ピロシキ

バルド、偽りの記録と一握りの真実のピロシキのレビュー・感想・評価

3.5
イニャリトゥ流、マジック・リアリズム。ストーリーよりもイメージを目に焼き付ける。空飛ぶ人間の影から幕を開ける自伝的作品は、監督自身が「目を閉じて自らに向き合う必要があった」と言う通り、内省的で、ちょっと陰気で、エンタメ要素は低い。

登壇したイニャリトゥ監督は「心象風景を正しく映像に変換することの困難さ」について話していた。
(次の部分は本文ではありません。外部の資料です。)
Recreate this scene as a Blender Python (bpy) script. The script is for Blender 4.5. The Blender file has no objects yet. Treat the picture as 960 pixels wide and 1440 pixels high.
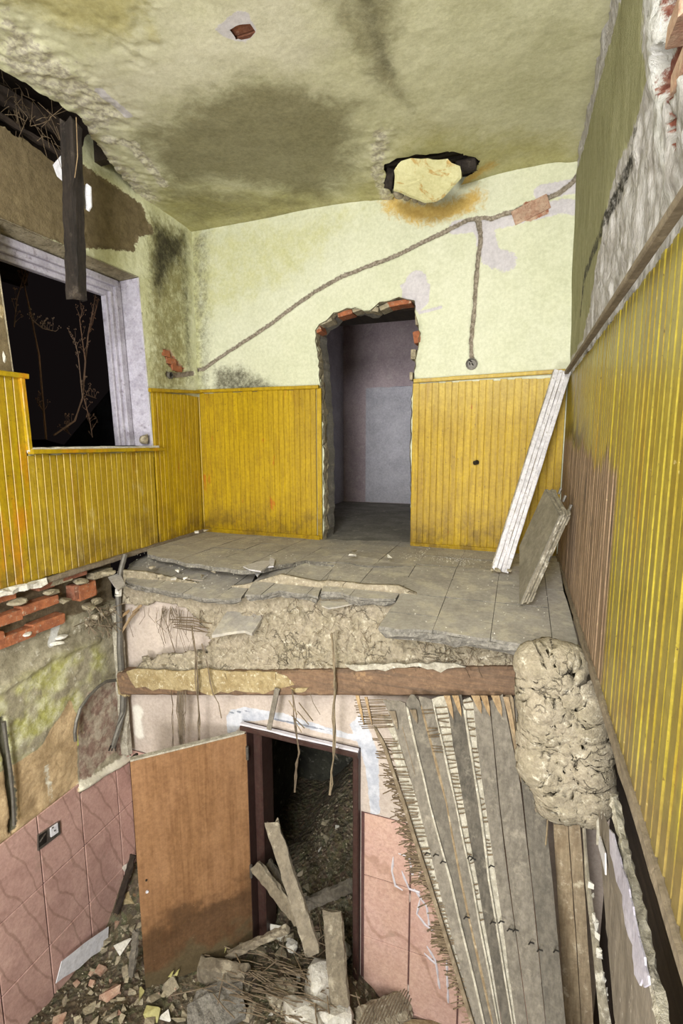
import bpy, math, random
import numpy as np
from mathutils import Vector
scene = bpy.context.scene
C = scene.collection

# ------------------------------------------------------------------ camera
F_PX, YAW, PITCH, ROLL = 697.08, 0.344073, 0.142721, -0.002351
CAM = np.array([2.91688, 0.0, 0.883076])
D, W, H = 4.10115, 3.2316, 2.8
PY = 2.95                     # plane of the pink partition of the lower room
fw = np.array([-math.sin(YAW)*math.cos(PITCH), math.cos(YAW)*math.cos(PITCH), -math.sin(PITCH)])
rt = np.array([math.cos(YAW), math.sin(YAW), 0.0]); up = np.cross(rt, fw)
RT = rt*math.cos(ROLL)+up*math.sin(ROLL); UP = -rt*math.sin(ROLL)+up*math.cos(ROLL)
cam_d = bpy.data.cameras.new('camera'); cam = bpy.data.objects.new('camera', cam_d); C.objects.link(cam)
cam_d.sensor_fit = 'VERTICAL'; cam_d.sensor_height = 24; cam_d.lens = 24*F_PX/1440
cam_d.clip_start = 0.02; cam_d.clip_end = 200
from mathutils import Matrix
m = Matrix.Identity(4)
for i in range(3):
    m[i][0], m[i][1], m[i][2], m[i][3] = RT[i], UP[i], -fw[i], CAM[i]
cam.matrix_world = m
scene.camera = cam

# ------------------------------------------------------------------ world, lamps, exposure
wd = bpy.data.worlds.new('night'); scene.world = wd; wd.use_nodes = True
wd.node_tree.nodes['Background'].inputs[0].default_value = (0.004, 0.003, 0.003, 1)
wd.node_tree.nodes['Background'].inputs[1].default_value = 1.0
def area(name, loc, target, size, power, col=(1, 1, 1)):
    l = bpy.data.lights.new(name, 'AREA'); l.shape = 'SQUARE'; l.size = size; l.energy = power; l.color = col
    o = bpy.data.objects.new(name, l); C.objects.link(o); o.location = loc
    o.rotation_euler = (Vector(target)-Vector(loc)).to_track_quat('-Z', 'Y').to_euler()
    return o
area('unseen_lamp', (2.7, -1.7, 2.2), (2.0, 3.4, 0.6), 0.9, 140, (1, .99, .97))
area('unseen_lamp', (1.2, -1.6, 1.2), (1.4, 3.6, 0.9), 1.2, 38, (1, .99, .97))  # added soft fill from behind the camera, unseen
area('ceiling_fill', (2.3, -1.5, 0.9), (1.8, 1.9, 2.8), 0.9, 55, (1, .99, .97))  # added fill aimed upwards to brighten the ceiling
area('unseen_lamp', (2.2, -1.3, -0.5), (1.6, 2.9, -2.0), 0.9, 120, (1, .99, .97))  # added low fill to brighten the lower room, unseen
vs = scene.view_settings
vs.view_transform = 'Standard'; vs.look = 'None'; vs.gamma = 1; vs.use_curve_mapping = False
vs.exposure = 0.42

# ------------------------------------------------------------------ projection helpers
def ray(px, py): return fw*F_PX + RT*(px-480) - UP*(py-720)
def at(px, py, y):                       # the point seen at a pixel, standing at depth y
    d = ray(px, py); return CAM + d*((y-CAM[1])/d[1])
def atx(px, py, x=0.0):
    d = ray(px, py); return CAM + d*((x-CAM[0])/d[0])
def atz(px, py, z=0.0):
    d = ray(px, py); return CAM + d*((z-CAM[2])/d[2])
def atplane(px, py, p0, n):
    d = ray(px, py); return CAM + d*(np.dot(np.asarray(p0)-CAM, n)/np.dot(d, n))
def WX(z): return 3.24-0.025*z          # the right wall leans in a little towards the top

# ------------------------------------------------------------------ noise
_rs = np.random.RandomState(7); _tab = _rs.rand(256, 256)
def vnoise(x, y, s=0):
    x = np.asarray(x, float)+s*17.31; y = np.asarray(y, float)+s*9.77
    xi = np.floor(x).astype(int); yi = np.floor(y).astype(int); a = x-xi; b = y-yi
    a = a*a*(3-2*a); b = b*b*(3-2*b)
    T = lambda i, j: _tab[(xi+i) & 255, (yi+j) & 255]
    return (T(0, 0)*(1-a)+T(1, 0)*a)*(1-b)+(T(0, 1)*(1-a)+T(1, 1)*a)*b
def fbm(x, y, f=1., o=4, s=0):
    r = 0; a = .5; t = 0
    for k in range(o):
        r = r+a*vnoise(np.asarray(x)*f, np.asarray(y)*f, s+k); t += a; a *= .5; f *= 2.03
    return r/t
def sst(a, b, x):
    t = np.clip((np.asarray(x, float)-a)/(b-a), 0, 1); return t*t*(3-2*t)
def inpoly(u, v, poly):
    r = np.zeros(np.shape(u), bool); n = len(poly)
    for i in range(n):
        x1, y1 = poly[i]; x2, y2 = poly[(i+1) % n]
        if y1 == y2: continue
        c = ((y1 > v) != (y2 > v)) & (u < (x2-x1)*(v-y1)/(y2-y1)+x1)
        r ^= c
    return r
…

トークの後に上映された『バルド』は、その課題を容易くクリアしているようにすら思えた。全編擬似ワンカットで既におじさんを空に飛ばしていた『バードマン』と、雪山でディカプリオに熊との死闘を演じさせた『レヴェナント』を経て、イニャリトゥ監督による映像表現のレベルが相当な高みに達していることを証明する力作だろう。

とはいえそんな映像よりも、とにかく目で追い続けたのは字幕であります。皆んなまあ口々によく喋る。イニャリトゥ監督自身もまたおそらく、喪失や挫折のたびに周りからの「言葉」の数々に支えられて乗り越えてきた人なのだろうと思う。